(What to work on): Print the listing in its entirety and exactly, leaving out images.

(Available data):
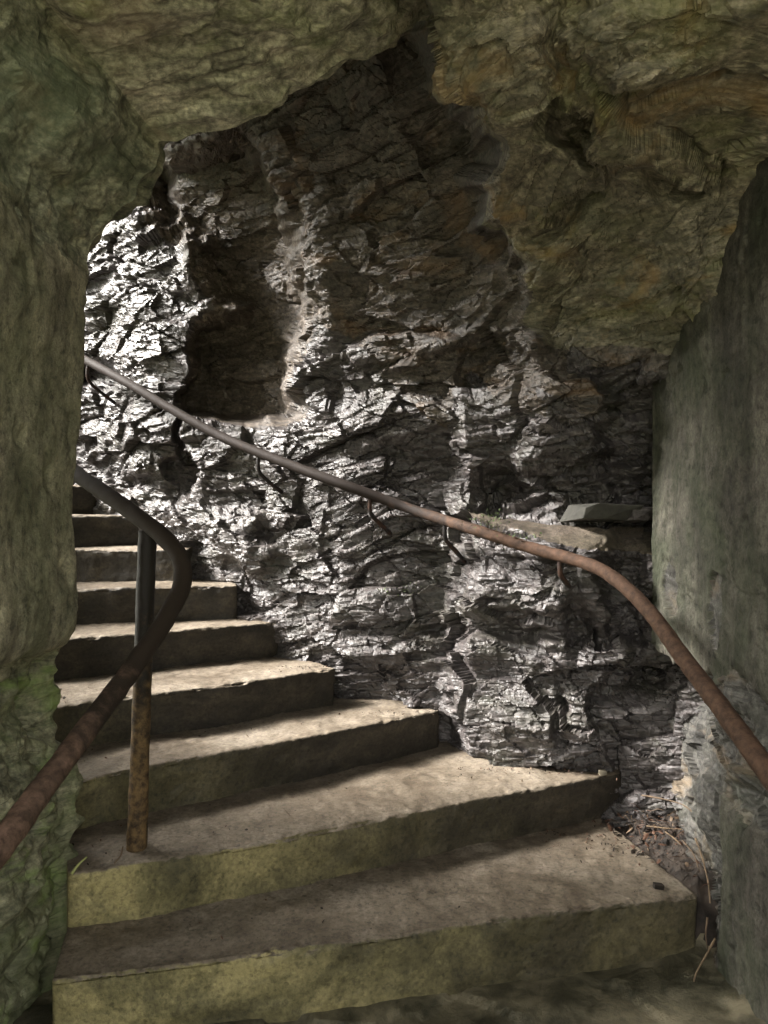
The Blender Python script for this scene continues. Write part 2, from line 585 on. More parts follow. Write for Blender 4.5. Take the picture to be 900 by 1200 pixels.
def back_depth(px, py):
    tx, tz = (px - CX) / F, (HZ - py) / F
    d0 = curtain(px)
    q0 = np.c_[px.ravel(), py.ravel(), np.zeros(px.size)]
    px0, py0 = px, py
    wx, wy = (fbm(q0, 46., 4, sd).reshape(px.shape) for sd in (971, 977))
    px = px0 + 15 * wx
    py = py0 + 11 * wy
    # the right-hand overhang and the higher vault left of the fracture
    iR = (tz + .266 * tx + .292) / 1.752
    iV = (tz + 1.38 * tx + 1.673) / 6.63
    bx = np.interp(py, [-900, -100, 20, 110, 190, 290, 380, 480], [330, 440, 480, 525, 560, 592, 622, 720])
    wig = 9 * np.sin(py / 23.) + 5 * np.sin(py / 9.3 + 1)
    m = sm(-16, 16, px - bx - wig)
    plane = iV * (1 - m) + iR * m
    plane = np.maximum(plane, tz / 2.0) * sm(110, 215, px + .12 * (py - 200) * (py < 200))
    plane = np.maximum(plane, .02)
    iv0 = 1 / d0
    k = .012 + .085 * sm(560, 660, px)
    hmx = np.clip(.5 + .5 * (plane - iv0) / k, 0, 1)
    inv = iv0 * (1 - hmx) + plane * hmx + k * hmx * (1 - hmx)
    d = 1 / inv
    over = sm(-.004, .02, plane - iv0)
    # -- niche: deep, clean on the right and below, ragged to the left
    rx_ = np.interp(py, [100, 150, 200, 260, 330, 400, 500], [285, 305, 325, 350, 363, 362, 353])
    lx_ = np.interp(py, [100, 180, 235, 270, 330, 370, 410, 440, 500], [60, 90, 135, 172, 225, 238, 222, 212, 207]) + 7 * np.sin(py / 11.)
    mr = sm(-4, 30, rx_ - .65 * px0 - .35 * px)
    ml = sm(-6, 26 + 45 * sm(400, 380, py), px - lx_)
    mb = sm(0, 16, 501 - .8 * py0 - .2 * py)
    mt = sm(150, 195, py + .25 * (px - 250))
    d = d + .40 * mr * ml * mb * mt
    # bright rib between the niche and the vault
    d = d - gauss(px, py, 372, 330, 22, 130, .05, -7)
    # -- ledge: a mortared shelf, cavity over it
    top = np.interp(px, [545, 560, 600, 640, 765, 800], [585, 596, 602, 606, 607, 607])
    bot = np.interp(px, [545, 560, 600, 640, 700, 765, 800], [590, 604, 622, 640, 650, 655, 655])
    on = sm(545, 565, px)
    pyl = .8 * py0 + .2 * py
    f = sm(0, 1, (pyl - top) / np.maximum(bot - top, 3))       # 0 above the shelf, 1 under its lip
    rec = sm(535, 650, px) * (1 - f) * sm(430, 560, py)
    d = d + .17 * rec
    d = d - .09 * on * f * sm(760, 690, py)
    d = d + gauss(px, py, 605, 578, 66, 26, .15, 0, 1) + gauss(px, py, 690, 580, 24, 20, .09, 0, 1)
    d = d - gauss(px, py, 640, 505, 58, 50, .12, 0, 1.2) - gauss(px, py, 735, 535, 28, 55, .10, 8, 1.2)
    # -- shelf of squared stones in mid wall and the hole beside it
    d = d - gauss(px, py, 478, 405, 66, 22, .10, -3, 3)
    d = d + gauss(px, py, 570, 425, 22, 26, .10, 10, 1.5)
    d = d - gauss(px, py, 620, 405, 34, 20, .12, 20, 2)
    d = d - gauss(px, py, 470, 490, 70, 40, .10, -5, 2)
    # lower wall: two courses, dark pockets
    d = d + gauss(px, py, 735, 700, 26, 58, .16, 0, 1.5) + gauss(px, py, 668, 730, 14, 34, .10, 0, 1.5)
    d = d + gauss(px, py, 570, 748, 90, 7, .05, -2, 1) + gauss(px, py, 755, 802, 26, 14, .10, -30, 1)
    d = d + gauss(px, py, 655, 835, 11, 34, .08, 0, 1)
    d = d - gauss(px, py, 600, 690, 60, 40, .07, 0, 2) - gauss(px, py, 470, 690, 70, 60, .06)
    d = d - .06 * sm(745, 765, py) * sm(420, 520, px)
    # toe of rock that spills at the foot
    d = d - .05 * sm(560, 700, py) * sm(420, 260, px) * sm(150, 230, px)
    d = d - gauss(px, py, 268, 622, 40, 28, .12, 10, 2) - gauss(px, py, 306, 655, 30, 18, .08, 0, 2)
    # deep grooves at left
    d = d + gauss(px, py, 212, 545, 12, 40, .16, 10, 2) + gauss(px, py, 165, 575, 30, 14, .10) + gauss(px, py, 108, 440, 22, 18, .2, 0, 2)
    # -- overhang lumps
    d = d - over * gauss(px, py, 840, 330, 70, 70, .12)
    ov = over * m
    d = d - ov * .6 * (gauss(px, py, 730, 95, 85, 85, .20) + gauss(px, py, 700, 200, 60, 30, .13, 15) + gauss(px, py, 585, 120, 55, 95, .12, 12)
                  + gauss(px, py, 690, 290, 60, 30, .10) + gauss(px, py, 560, 245, 34, 60, .10, 20))
    d = d + ov * (gauss(px, py, 655, 60, 20, 90, .10, 0, 1) + gauss(px, py, 668, 165, 12, 50, .16, -25) + gauss(px, py, 640, 265, 55, 14, .14, -30)
                  + gauss(px, py, 640, 340, 18, 45, .12, 20) + gauss(px, py, 780, 225, 70, 14, .10, 20))
    return d, m * over, over, mr * ml * mb * mt, on * sm(.06, .2, f) * sm(1.0, .86, f)


def axis(lo, a, b, hi, step, coarse):
    return np.concatenate([np.linspace(lo, a, max(2, int((a - lo) / coarse)), endpoint=False), np.linspace(a, b, int((b - a) / step), endpoint=False), np.linspace(b, hi, max(2, int((hi - b) / coarse)))])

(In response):
The Blender Python script for this scene continues. Write part 2, from line 585 on. More parts follow. Write for Blender 4.5. Take the picture to be 900 by 1200 pixels.
def back_depth(px, py):
    tx, tz = (px - CX) / F, (HZ - py) / F
    d0 = curtain(px)
    q0 = np.c_[px.ravel(), py.ravel(), np.zeros(px.size)]
    px0, py0 = px, py
    wx, wy = (fbm(q0, 46., 4, sd).reshape(px.shape) for sd in (971, 977))
    px = px0 + 15 * wx
    py = py0 + 11 * wy
    # the right-hand overhang and the higher vault left of the fracture
    iR = (tz + .266 * tx + .292) / 1.752
    iV = (tz + 1.38 * tx + 1.673) / 6.63
    bx = np.interp(py, [-900, -100, 20, 110, 190, 290, 380, 480], [330, 440, 480, 525, 560, 592, 622, 720])
    wig = 9 * np.sin(py / 23.) + 5 * np.sin(py / 9.3 + 1)
    m = sm(-16, 16, px - bx - wig)
    plane = iV * (1 - m) + iR * m
    plane = np.maximum(plane, tz / 2.0) * sm(110, 215, px + .12 * (py - 200) * (py < 200))
    plane = np.maximum(plane, .02)
    iv0 = 1 / d0
    k = .012 + .085 * sm(560, 660, px)
    hmx = np.clip(.5 + .5 * (plane - iv0) / k, 0, 1)
    inv = iv0 * (1 - hmx) + plane * hmx + k * hmx * (1 - hmx)
    d = 1 / inv
    over = sm(-.004, .02, plane - iv0)
    # -- niche: deep, clean on the right and below, ragged to the left
    rx_ = np.interp(py, [100, 150, 200, 260, 330, 400, 500], [285, 305, 325, 350, 363, 362, 353])
    lx_ = np.interp(py, [100, 180, 235, 270, 330, 370, 410, 440, 500], [60, 90, 135, 172, 225, 238, 222, 212, 207]) + 7 * np.sin(py / 11.)
    mr = sm(-4, 30, rx_ - .65 * px0 - .35 * px)
    ml = sm(-6, 26 + 45 * sm(400, 380, py), px - lx_)
    mb = sm(0, 16, 501 - .8 * py0 - .2 * py)
    mt = sm(150, 195, py + .25 * (px - 250))
    d = d + .40 * mr * ml * mb * mt
    # bright rib between the niche and the vault
    d = d - gauss(px, py, 372, 330, 22, 130, .05, -7)
    # -- ledge: a mortared shelf, cavity over it
    top = np.interp(px, [545, 560, 600, 640, 765, 800], [585, 596, 602, 606, 607, 607])
    bot = np.interp(px, [545, 560, 600, 640, 700, 765, 800], [590, 604, 622, 640, 650, 655, 655])
    on = sm(545, 565, px)
    pyl = .8 * py0 + .2 * py
    f = sm(0, 1, (pyl - top) / np.maximum(bot - top, 3))       # 0 above the shelf, 1 under its lip
    rec = sm(535, 650, px) * (1 - f) * sm(430, 560, py)
    d = d + .17 * rec
    d = d - .09 * on * f * sm(760, 690, py)
    d = d + gauss(px, py, 605, 578, 66, 26, .15, 0, 1) + gauss(px, py, 690, 580, 24, 20, .09, 0, 1)
    d = d - gauss(px, py, 640, 505, 58, 50, .12, 0, 1.2) - gauss(px, py, 735, 535, 28, 55, .10, 8, 1.2)
    # -- shelf of squared stones in mid wall and the hole beside it
    d = d - gauss(px, py, 478, 405, 66, 22, .10, -3, 3)
    d = d + gauss(px, py, 570, 425, 22, 26, .10, 10, 1.5)
    d = d - gauss(px, py, 620, 405, 34, 20, .12, 20, 2)
    d = d - gauss(px, py, 470, 490, 70, 40, .10, -5, 2)
    # lower wall: two courses, dark pockets
    d = d + gauss(px, py, 735, 700, 26, 58, .16, 0, 1.5) + gauss(px, py, 668, 730, 14, 34, .10, 0, 1.5)
    d = d + gauss(px, py, 570, 748, 90, 7, .05, -2, 1) + gauss(px, py, 755, 802, 26, 14, .10, -30, 1)
    d = d + gauss(px, py, 655, 835, 11, 34, .08, 0, 1)
    d = d - gauss(px, py, 600, 690, 60, 40, .07, 0, 2) - gauss(px, py, 470, 690, 70, 60, .06)
    d = d - .06 * sm(745, 765, py) * sm(420, 520, px)
    # toe of rock that spills at the foot
    d = d - .05 * sm(560, 700, py) * sm(420, 260, px) * sm(150, 230, px)
    d = d - gauss(px, py, 268, 622, 40, 28, .12, 10, 2) - gauss(px, py, 306, 655, 30, 18, .08, 0, 2)
    # deep grooves at left
    d = d + gauss(px, py, 212, 545, 12, 40, .16, 10, 2) + gauss(px, py, 165, 575, 30, 14, .10) + gauss(px, py, 108, 440, 22, 18, .2, 0, 2)
    # -- overhang lumps
    d = d - over * gauss(px, py, 840, 330, 70, 70, .12)
    ov = over * m
    d = d - ov * .6 * (gauss(px, py, 730, 95, 85, 85, .20) + gauss(px, py, 700, 200, 60, 30, .13, 15) + gauss(px, py, 585, 120, 55, 95, .12, 12)
                  + gauss(px, py, 690, 290, 60, 30, .10) + gauss(px, py, 560, 245, 34, 60, .10, 20))
    d = d + ov * (gauss(px, py, 655, 60, 20, 90, .10, 0, 1) + gauss(px, py, 668, 165, 12, 50, .16, -25) + gauss(px, py, 640, 265, 55, 14, .14, -30)
                  + gauss(px, py, 640, 340, 18, 45, .12, 20) + gauss(px, py, 780, 225, 70, 14, .10, 20))
    return d, m * over, over, mr * ml * mb * mt, on * sm(.06, .2, f) * sm(1.0, .86, f)


def axis(lo, a, b, hi, step, coarse):
    return np.concatenate([np.linspace(lo, a, max(2, int((a - lo) / coarse)), endpoint=False), np.linspace(a, b, int((b - a) / step), endpoint=False), np.linspace(b, hi, max(2, int((hi - b) / coarse)))])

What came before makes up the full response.